(Records from a collection)
Start

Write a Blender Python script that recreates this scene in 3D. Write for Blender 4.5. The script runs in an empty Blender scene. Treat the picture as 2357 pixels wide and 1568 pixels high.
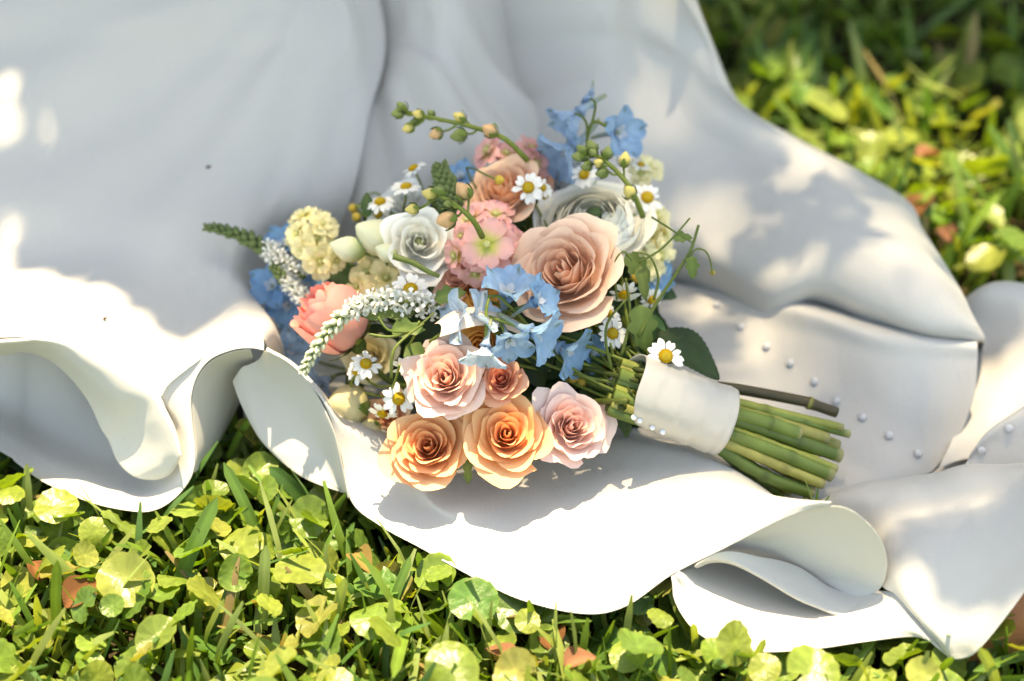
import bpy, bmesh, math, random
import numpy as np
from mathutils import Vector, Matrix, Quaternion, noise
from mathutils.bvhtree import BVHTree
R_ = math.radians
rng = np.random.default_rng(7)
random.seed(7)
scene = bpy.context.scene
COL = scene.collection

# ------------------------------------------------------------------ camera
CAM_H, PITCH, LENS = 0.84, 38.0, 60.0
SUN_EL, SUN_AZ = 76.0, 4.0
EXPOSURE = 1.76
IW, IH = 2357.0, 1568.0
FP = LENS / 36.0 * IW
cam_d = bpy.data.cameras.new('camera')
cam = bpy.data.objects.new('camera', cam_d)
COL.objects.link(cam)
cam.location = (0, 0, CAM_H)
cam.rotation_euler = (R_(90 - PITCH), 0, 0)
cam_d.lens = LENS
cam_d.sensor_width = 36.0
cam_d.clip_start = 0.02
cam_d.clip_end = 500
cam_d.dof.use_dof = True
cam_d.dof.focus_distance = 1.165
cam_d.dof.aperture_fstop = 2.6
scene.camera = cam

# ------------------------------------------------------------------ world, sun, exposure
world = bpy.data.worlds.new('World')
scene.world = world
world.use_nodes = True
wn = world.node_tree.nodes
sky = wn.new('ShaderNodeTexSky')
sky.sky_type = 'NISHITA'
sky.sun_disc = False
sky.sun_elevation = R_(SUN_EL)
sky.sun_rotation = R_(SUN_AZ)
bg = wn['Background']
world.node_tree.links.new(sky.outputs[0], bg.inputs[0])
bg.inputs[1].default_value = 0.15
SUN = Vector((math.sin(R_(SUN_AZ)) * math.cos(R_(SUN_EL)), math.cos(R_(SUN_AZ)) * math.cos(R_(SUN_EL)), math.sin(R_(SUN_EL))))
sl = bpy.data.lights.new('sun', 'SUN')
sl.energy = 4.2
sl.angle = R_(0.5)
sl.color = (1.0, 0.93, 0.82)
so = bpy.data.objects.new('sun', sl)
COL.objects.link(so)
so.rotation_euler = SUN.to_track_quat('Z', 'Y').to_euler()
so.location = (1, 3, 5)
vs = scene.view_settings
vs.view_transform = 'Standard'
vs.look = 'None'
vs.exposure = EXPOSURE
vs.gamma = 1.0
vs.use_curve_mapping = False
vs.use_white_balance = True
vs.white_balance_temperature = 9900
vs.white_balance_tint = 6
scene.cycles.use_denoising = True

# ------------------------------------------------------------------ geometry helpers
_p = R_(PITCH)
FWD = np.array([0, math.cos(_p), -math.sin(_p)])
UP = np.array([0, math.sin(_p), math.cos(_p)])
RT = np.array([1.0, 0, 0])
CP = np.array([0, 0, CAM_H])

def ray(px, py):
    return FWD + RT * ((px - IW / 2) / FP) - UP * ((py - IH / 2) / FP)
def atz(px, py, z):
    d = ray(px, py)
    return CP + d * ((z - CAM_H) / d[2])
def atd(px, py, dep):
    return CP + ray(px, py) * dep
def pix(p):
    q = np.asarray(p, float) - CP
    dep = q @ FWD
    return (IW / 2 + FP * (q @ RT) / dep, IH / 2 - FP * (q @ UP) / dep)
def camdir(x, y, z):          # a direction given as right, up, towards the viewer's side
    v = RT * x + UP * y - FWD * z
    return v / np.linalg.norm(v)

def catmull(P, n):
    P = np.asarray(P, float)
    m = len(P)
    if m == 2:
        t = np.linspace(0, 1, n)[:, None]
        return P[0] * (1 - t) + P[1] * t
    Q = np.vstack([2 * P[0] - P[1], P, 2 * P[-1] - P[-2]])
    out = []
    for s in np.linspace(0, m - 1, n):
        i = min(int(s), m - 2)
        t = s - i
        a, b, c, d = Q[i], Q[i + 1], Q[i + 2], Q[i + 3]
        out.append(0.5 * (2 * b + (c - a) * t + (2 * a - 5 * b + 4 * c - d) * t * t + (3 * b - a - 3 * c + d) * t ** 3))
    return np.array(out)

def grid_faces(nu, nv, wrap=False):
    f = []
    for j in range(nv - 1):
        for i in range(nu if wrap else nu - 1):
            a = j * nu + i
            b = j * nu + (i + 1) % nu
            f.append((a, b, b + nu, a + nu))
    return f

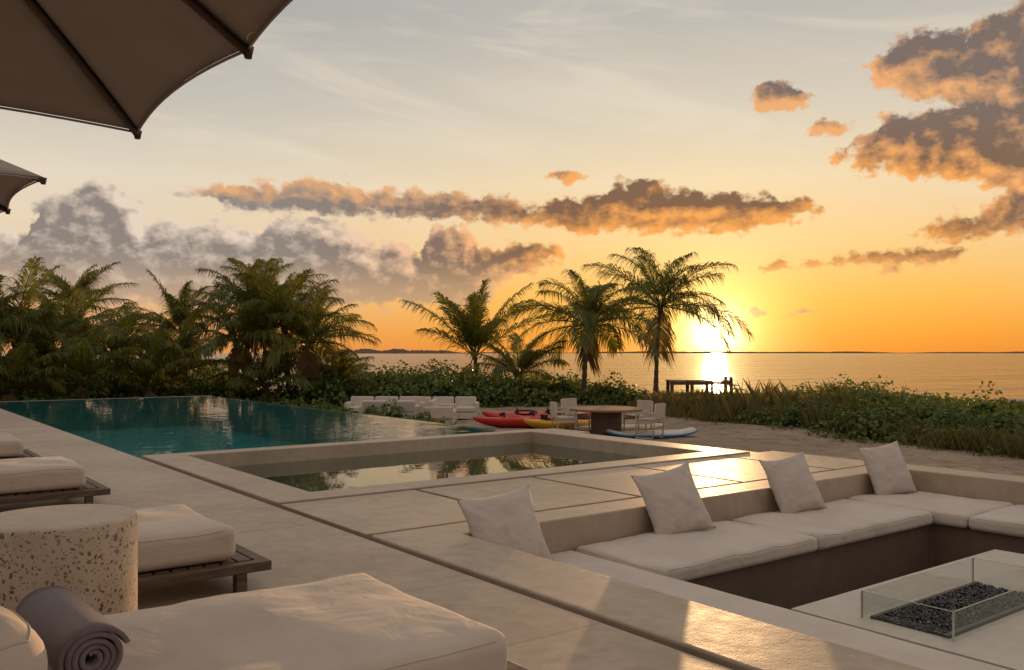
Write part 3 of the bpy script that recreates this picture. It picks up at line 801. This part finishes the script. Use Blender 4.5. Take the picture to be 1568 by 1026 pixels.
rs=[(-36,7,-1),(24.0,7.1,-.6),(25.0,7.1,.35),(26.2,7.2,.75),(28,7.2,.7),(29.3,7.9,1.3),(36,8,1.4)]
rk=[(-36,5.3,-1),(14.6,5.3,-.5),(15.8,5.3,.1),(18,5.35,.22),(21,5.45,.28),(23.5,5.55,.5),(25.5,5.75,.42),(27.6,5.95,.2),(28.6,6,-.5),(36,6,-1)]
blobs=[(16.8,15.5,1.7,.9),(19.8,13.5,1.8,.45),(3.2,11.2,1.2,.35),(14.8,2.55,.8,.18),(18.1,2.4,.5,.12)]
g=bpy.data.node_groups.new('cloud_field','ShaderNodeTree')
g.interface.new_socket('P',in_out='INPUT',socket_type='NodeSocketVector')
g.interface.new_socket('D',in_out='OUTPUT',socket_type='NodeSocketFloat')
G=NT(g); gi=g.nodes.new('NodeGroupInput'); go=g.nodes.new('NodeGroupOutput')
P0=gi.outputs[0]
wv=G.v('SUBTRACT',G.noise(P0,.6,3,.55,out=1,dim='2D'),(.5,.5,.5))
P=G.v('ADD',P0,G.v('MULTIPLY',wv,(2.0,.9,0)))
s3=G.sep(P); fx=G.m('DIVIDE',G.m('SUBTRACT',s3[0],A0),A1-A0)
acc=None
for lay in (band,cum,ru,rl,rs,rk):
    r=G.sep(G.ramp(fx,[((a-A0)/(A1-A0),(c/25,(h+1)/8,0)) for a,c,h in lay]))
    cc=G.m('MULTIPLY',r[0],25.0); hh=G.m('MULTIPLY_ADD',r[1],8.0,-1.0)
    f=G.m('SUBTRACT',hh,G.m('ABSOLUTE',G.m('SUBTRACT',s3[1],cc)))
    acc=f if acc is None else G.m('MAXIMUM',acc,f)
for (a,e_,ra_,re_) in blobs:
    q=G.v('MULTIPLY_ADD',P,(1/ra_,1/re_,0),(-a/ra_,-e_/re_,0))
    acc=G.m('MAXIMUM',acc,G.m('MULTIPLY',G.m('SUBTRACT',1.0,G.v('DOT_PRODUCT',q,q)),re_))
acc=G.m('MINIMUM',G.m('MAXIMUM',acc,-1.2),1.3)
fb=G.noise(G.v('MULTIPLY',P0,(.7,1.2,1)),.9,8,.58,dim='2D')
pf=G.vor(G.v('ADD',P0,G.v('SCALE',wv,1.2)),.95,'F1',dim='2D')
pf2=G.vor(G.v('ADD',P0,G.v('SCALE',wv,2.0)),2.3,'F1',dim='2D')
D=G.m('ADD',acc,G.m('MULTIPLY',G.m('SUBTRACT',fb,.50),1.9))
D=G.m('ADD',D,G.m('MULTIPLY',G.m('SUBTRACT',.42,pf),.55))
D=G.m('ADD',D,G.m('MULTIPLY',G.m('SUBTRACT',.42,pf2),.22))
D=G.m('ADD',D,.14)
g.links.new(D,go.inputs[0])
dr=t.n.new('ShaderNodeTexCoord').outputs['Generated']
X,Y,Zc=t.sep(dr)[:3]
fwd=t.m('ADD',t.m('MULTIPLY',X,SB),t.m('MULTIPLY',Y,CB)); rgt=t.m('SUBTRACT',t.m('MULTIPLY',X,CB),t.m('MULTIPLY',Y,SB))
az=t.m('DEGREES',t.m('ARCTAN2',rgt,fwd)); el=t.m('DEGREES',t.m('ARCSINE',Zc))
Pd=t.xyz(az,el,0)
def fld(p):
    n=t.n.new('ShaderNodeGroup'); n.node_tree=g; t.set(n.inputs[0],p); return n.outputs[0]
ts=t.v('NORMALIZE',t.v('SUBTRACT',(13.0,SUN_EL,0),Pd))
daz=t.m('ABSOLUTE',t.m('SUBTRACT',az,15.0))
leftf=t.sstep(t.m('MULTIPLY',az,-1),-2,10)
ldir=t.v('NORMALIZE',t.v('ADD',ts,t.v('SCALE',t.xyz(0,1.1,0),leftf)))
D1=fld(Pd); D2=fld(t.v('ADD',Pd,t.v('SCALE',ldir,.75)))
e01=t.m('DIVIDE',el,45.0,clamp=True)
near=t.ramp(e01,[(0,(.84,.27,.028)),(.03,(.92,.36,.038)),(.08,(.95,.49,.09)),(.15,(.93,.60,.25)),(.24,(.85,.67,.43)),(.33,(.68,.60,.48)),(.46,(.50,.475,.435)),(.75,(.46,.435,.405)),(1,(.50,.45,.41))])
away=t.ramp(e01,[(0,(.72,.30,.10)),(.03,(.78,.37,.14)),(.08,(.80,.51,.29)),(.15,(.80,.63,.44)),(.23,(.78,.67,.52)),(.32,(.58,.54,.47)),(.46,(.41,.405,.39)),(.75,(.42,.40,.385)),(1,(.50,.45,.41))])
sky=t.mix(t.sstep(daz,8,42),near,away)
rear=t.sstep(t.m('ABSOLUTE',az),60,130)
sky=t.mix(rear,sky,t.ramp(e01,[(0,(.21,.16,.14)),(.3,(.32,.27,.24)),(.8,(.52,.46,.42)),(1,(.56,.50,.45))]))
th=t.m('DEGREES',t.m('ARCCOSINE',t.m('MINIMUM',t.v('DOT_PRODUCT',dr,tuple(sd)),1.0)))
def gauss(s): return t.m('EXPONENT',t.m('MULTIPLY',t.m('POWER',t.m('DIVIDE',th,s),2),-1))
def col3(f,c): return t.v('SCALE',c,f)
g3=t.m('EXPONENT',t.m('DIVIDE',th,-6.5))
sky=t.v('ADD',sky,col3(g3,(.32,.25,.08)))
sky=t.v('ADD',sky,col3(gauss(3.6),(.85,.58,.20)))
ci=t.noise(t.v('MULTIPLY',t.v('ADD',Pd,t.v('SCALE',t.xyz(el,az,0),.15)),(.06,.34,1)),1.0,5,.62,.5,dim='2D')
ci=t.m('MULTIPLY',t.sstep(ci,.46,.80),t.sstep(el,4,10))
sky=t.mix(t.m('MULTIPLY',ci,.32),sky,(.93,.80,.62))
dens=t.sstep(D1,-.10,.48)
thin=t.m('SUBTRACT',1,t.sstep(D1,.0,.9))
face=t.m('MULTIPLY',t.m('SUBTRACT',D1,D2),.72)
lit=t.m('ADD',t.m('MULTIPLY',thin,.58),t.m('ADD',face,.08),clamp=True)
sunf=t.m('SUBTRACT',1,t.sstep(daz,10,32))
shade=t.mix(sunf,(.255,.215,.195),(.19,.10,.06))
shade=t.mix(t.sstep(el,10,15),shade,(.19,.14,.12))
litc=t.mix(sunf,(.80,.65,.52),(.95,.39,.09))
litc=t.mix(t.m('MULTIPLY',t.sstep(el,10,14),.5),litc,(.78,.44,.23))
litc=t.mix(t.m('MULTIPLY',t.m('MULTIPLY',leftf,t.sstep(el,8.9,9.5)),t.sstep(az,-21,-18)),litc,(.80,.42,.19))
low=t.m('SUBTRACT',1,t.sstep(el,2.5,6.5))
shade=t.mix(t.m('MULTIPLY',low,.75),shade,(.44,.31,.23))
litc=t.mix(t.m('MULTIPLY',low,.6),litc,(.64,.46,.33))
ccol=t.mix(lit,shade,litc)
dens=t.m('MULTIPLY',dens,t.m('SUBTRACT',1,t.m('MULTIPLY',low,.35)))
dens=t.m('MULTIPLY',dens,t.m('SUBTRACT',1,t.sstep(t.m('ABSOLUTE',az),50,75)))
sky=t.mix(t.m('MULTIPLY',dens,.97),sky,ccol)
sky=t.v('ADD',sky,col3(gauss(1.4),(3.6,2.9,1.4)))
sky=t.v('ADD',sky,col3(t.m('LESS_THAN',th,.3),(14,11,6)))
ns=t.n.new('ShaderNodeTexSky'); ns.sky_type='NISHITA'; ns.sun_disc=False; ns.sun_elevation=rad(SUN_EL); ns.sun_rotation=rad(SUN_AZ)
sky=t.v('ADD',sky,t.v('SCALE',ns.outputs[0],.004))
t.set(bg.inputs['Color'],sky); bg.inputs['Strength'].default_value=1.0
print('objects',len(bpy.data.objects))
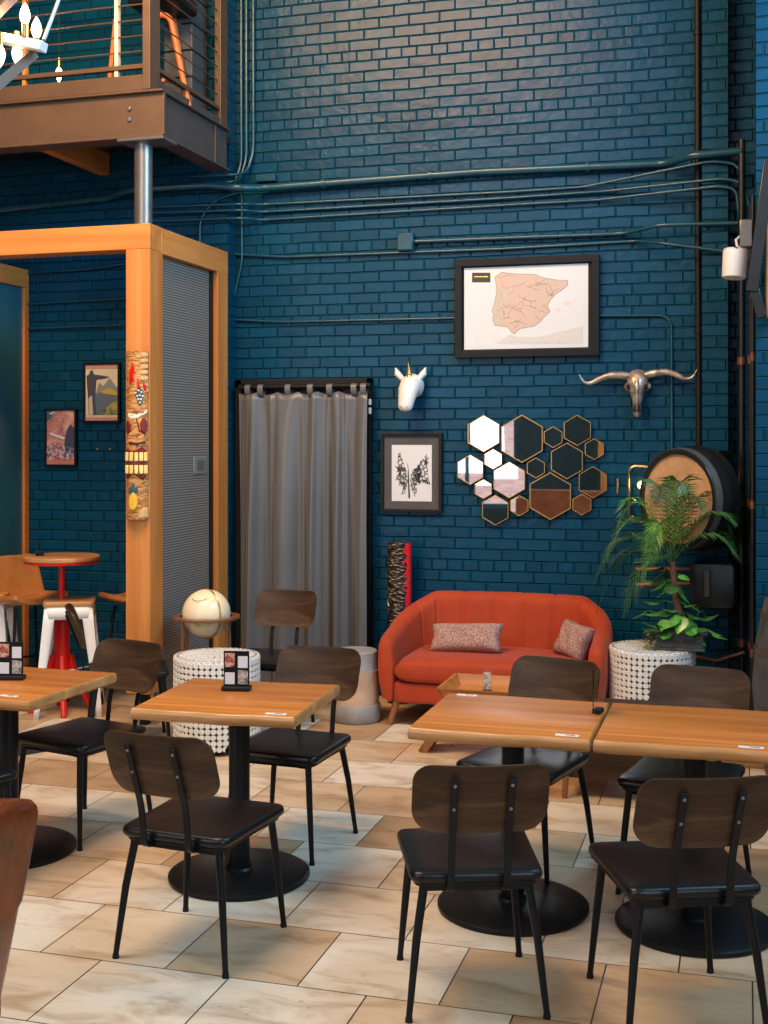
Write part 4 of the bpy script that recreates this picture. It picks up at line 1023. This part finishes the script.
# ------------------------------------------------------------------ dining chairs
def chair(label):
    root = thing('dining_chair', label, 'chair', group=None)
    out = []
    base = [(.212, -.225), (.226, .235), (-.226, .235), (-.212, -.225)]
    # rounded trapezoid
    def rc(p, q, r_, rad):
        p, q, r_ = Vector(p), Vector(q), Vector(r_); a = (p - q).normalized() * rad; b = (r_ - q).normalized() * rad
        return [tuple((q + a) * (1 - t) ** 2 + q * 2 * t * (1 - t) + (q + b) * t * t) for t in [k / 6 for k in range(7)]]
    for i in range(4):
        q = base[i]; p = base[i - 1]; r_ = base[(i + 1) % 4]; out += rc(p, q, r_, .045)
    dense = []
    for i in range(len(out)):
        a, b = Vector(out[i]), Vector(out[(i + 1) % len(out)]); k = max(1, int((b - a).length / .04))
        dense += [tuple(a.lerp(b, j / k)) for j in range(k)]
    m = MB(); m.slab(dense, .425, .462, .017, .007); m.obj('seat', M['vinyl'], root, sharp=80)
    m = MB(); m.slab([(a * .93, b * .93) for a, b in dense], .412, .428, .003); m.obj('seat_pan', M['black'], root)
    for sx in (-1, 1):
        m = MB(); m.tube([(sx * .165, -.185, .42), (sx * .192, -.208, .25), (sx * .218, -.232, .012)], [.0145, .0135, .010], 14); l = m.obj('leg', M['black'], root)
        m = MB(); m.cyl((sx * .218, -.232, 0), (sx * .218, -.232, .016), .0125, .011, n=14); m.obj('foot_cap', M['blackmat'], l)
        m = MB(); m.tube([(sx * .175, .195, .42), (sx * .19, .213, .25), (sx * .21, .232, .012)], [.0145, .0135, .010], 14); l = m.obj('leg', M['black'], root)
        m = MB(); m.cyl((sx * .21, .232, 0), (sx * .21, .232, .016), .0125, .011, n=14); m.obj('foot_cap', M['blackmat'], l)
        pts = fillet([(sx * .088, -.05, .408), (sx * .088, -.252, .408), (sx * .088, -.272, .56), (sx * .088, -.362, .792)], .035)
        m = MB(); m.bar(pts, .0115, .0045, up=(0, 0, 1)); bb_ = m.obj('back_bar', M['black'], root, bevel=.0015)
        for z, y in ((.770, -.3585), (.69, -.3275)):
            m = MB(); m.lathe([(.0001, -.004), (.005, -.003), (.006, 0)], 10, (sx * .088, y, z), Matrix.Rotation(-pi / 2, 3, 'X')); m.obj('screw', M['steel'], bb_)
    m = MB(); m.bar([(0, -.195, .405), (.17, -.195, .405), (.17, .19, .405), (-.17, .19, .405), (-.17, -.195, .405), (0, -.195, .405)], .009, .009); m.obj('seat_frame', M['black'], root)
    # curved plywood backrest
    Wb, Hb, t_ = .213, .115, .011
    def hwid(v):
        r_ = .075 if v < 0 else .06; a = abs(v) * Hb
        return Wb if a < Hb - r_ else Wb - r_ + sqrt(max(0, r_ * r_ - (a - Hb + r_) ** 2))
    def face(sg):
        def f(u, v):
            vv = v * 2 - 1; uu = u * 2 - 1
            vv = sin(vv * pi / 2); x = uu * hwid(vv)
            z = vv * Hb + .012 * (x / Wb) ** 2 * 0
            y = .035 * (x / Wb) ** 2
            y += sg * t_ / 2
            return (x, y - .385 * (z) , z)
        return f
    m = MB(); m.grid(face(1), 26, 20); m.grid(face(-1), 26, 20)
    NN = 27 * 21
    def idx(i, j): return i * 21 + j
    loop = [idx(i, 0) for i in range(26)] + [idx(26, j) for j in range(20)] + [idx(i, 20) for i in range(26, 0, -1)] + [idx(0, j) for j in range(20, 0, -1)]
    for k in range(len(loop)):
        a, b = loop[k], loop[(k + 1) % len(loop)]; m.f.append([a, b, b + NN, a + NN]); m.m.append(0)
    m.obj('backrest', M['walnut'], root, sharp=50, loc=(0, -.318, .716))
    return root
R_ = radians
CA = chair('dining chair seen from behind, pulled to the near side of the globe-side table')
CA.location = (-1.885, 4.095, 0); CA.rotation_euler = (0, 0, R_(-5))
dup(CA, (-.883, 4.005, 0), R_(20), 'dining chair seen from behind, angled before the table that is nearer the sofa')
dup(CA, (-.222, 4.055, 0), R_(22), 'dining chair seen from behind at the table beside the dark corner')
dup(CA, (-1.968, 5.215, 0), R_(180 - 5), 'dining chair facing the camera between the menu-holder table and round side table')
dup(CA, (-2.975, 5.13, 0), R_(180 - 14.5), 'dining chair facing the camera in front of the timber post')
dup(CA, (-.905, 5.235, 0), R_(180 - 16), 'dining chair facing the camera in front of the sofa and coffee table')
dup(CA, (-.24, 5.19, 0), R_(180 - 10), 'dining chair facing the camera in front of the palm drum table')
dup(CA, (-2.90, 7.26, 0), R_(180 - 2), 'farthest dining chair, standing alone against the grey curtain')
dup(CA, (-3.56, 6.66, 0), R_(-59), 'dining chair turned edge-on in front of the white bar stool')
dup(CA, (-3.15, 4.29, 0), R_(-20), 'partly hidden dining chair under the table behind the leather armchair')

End

Take the lines from the first line of the entries through the line with "COL = scene.collection", inclusive, and give them again exactly, minus any pictures.

### Exercise result:
Write a Blender Python script that recreates this scene in 3D. Write for Blender 4.5. The script runs in an empty Blender scene. Treat the picture as 2357 pixels wide and 1568 pixels high.
import bpy, bmesh, math, random
import numpy as np
from mathutils import Vector, Matrix, Quaternion, noise
from mathutils.bvhtree import BVHTree
R_ = math.radians
rng = np.random.default_rng(7)
random.seed(7)
scene = bpy.context.scene
COL = scene.collection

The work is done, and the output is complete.